В Слове упоминаются дважды конкретные горы: Киевские и Карпатские. В произведении вообще многочисленны реалии, связанные с юго-западным краем Руси и с Дунаем. Топонимия, производная от имени «Трояна» и Траяна-императора, особенно часто встречается, как известно, на Балканах; здесь же зафиксированы и свидетельства о существовании культа мифологического существа Трояна (А. Балдур[496]). «Дорогой Трояна» могли называть не только построенную императором на Балканах via Traiani, но и Млечный путь (между прочим, и само имя и даже род Бояна — возможно, балканские, болгарские[497]).
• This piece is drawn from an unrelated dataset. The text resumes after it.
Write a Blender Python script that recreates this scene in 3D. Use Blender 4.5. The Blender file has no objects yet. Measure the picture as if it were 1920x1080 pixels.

Дунайские земли и Балканы названы прародиной славянства в Повести временных лет.

Выражение «седьмой век Трояна», обозначающее время усобиц Всеслава, обыкновенно понимается как последний век, последнее время (Д. С. Лихачев; ср. наблюдения И. Клейна над перекличками Слова со средневековой эсхатологией[498]). А. А. Косоруков предложил иное истолкование, исходя из семантики числа «семь» в фольклоре: «седьмой век» — не последний век, а время наибольшей полноты и силы Трояна, произвольно трактованного ученым как языческий бок войны[499]. Однако на самом деле значения «конец», «итог» и «полнота», «наибольшая наполненность», «наивысшее развитие» — не антонимы, а варианты одной общей семы. Кроме того, не вполне доказуемо мнение, что время Всеслава для автора Слова — самый «междоусобный» период русской истории. «Седьмой век» — вероятно, последний век единства Русской земли[500]. Всеслав, сеющий крамолы, зачинатель многих усобиц, действует на рубеже этого века и череды новых лет, в то время, когда «по Руской земли ретко ратаеве кикахуть, нъ часто врани граяхуть, трупиа себе деляче, а галици свою речь говоряхуть, хотять полетети на уедие» (с. 17), Показательно, что первый серьезный набег половцев произошел именно «во время Всеславово», в 1068 г.

Боян, растекающийся мыслью по древу, — медиатор между мирами мифологической вертикали, небом и землей (ср. отмеченные Д. М. Шарыпкиным скандинавские параллели [Шарыпкин 1976]). Но, вероятно, одновременно он и «посредник» между «горизонтальными мирами», между прошлой (Балканы) и нынешней родинами русичей, разделенными не только пространством, но и временем[501]. Боян-песнотворец соединяет прошлую и нынешнюю славу Руси.

Видение истории в Слове двойственно. В основе оппозиции «прошлое — настоящее» лежит традиционное эпическое представление об убывании, истощении исконных полноты и силы (в данном случае — мощи Руси и ее князей) во времени: старое лучше нынешнего[502]. Великим походам на иноплеменников и великим междоусобным битвам былых времен противостоят «непособие» князей в борьбе с половцами и мелкие (измельчавшие) распри. По происхождению этот эпический взгляд на прошлое, на временное движение, на развитие — дохристианский, хотя в христианскую эпоху он мог питаться эсхатологическими ожиданиями. В чистом виде это архаическое представление, однако, никак не связано с христианским; в нем нет ощущения связи между грехом и «порчей» мира.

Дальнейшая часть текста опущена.